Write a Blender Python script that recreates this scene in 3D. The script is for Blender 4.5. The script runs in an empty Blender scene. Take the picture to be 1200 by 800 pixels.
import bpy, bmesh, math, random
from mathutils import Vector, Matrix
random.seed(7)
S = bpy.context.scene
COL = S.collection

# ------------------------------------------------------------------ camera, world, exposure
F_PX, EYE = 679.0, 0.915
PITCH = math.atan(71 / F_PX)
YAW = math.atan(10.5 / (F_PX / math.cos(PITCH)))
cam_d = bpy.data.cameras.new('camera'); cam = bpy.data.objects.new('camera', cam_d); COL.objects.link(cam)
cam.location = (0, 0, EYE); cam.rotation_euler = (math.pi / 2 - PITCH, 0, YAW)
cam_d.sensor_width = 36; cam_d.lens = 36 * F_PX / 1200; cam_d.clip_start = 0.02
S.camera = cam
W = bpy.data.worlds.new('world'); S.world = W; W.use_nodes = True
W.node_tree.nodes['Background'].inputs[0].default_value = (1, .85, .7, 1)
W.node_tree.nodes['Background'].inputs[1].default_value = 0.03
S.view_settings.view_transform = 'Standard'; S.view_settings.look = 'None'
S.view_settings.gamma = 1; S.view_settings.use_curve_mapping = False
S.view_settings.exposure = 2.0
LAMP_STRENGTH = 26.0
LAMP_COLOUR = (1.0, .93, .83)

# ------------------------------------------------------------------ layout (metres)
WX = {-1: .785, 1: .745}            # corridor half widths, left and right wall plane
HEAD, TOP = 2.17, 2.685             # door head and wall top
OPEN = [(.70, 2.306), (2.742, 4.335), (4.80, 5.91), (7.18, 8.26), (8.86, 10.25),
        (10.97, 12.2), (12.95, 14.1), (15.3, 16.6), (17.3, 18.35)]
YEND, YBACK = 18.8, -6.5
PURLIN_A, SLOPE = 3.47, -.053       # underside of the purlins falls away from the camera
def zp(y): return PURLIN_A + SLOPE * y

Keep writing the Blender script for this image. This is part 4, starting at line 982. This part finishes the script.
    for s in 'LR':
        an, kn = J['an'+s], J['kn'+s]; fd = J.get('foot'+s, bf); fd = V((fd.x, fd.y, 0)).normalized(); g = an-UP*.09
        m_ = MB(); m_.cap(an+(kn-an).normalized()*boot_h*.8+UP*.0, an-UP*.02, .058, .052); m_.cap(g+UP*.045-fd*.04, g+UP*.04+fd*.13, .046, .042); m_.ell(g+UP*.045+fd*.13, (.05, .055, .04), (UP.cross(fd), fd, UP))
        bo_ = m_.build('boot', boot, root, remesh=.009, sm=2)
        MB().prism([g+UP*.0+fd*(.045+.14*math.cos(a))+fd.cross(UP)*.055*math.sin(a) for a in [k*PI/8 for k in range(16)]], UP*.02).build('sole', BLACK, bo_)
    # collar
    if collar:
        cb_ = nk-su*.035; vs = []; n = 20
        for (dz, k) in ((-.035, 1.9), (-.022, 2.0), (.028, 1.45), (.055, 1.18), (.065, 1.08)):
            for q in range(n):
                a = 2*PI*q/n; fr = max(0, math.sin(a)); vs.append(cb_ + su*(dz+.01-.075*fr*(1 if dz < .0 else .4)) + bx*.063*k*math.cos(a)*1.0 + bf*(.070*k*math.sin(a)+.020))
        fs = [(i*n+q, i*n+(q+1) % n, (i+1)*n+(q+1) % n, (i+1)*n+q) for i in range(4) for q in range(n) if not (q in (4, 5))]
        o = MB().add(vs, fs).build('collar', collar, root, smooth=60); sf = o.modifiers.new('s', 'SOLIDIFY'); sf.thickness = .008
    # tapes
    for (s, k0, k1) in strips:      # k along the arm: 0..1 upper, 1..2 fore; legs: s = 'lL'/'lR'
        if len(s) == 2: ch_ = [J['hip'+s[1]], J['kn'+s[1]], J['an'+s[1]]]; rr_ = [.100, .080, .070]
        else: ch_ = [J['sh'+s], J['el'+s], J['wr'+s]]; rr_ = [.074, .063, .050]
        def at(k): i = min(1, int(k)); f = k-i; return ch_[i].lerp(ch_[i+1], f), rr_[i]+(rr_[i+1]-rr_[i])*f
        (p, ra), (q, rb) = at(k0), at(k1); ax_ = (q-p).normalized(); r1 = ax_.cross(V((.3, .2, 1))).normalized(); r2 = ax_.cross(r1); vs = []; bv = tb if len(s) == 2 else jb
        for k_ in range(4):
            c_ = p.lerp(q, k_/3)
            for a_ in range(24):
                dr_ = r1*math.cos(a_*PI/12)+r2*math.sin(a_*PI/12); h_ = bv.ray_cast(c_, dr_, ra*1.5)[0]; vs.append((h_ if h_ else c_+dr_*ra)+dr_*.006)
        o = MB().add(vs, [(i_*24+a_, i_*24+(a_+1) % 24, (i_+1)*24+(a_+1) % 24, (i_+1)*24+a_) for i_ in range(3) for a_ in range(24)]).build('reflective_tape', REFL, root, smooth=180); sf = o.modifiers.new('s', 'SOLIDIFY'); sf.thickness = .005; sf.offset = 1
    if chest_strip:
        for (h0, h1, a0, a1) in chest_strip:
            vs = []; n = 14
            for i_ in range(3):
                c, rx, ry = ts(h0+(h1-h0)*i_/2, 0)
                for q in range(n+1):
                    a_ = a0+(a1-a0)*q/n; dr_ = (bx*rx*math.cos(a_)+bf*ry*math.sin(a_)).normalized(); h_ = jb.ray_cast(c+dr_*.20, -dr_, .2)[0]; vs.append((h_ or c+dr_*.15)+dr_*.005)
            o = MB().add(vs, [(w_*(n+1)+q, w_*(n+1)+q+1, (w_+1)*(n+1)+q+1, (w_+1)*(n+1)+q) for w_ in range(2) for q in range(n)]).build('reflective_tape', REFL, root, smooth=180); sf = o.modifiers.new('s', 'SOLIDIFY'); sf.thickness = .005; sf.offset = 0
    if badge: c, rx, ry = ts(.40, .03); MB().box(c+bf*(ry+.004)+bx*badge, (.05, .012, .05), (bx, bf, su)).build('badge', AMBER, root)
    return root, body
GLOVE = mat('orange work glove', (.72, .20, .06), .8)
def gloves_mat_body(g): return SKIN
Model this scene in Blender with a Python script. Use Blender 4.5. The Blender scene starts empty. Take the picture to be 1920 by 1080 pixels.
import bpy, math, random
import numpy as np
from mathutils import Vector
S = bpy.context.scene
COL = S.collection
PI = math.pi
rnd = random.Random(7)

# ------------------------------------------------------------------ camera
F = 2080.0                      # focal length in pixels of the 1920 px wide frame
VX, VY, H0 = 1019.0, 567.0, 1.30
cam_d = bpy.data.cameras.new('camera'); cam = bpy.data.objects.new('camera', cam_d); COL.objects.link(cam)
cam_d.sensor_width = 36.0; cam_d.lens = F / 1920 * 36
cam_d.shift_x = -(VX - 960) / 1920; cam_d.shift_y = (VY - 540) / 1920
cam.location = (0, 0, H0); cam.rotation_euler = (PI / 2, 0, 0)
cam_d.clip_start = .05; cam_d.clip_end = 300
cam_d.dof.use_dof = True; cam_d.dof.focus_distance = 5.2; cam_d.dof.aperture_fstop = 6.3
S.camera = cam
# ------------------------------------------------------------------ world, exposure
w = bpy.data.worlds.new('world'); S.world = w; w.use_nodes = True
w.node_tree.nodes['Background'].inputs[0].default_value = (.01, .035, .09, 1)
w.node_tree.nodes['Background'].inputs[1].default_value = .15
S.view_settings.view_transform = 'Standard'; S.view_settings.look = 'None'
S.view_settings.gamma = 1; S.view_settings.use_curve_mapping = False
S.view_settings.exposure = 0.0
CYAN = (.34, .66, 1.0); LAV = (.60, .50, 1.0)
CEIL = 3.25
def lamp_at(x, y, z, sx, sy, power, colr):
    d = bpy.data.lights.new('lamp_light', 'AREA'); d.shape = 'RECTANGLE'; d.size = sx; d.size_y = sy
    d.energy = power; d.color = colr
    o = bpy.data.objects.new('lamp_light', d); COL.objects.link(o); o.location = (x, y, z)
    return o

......

Work out how many lines above have the string "empty" in them, and give only the number.

2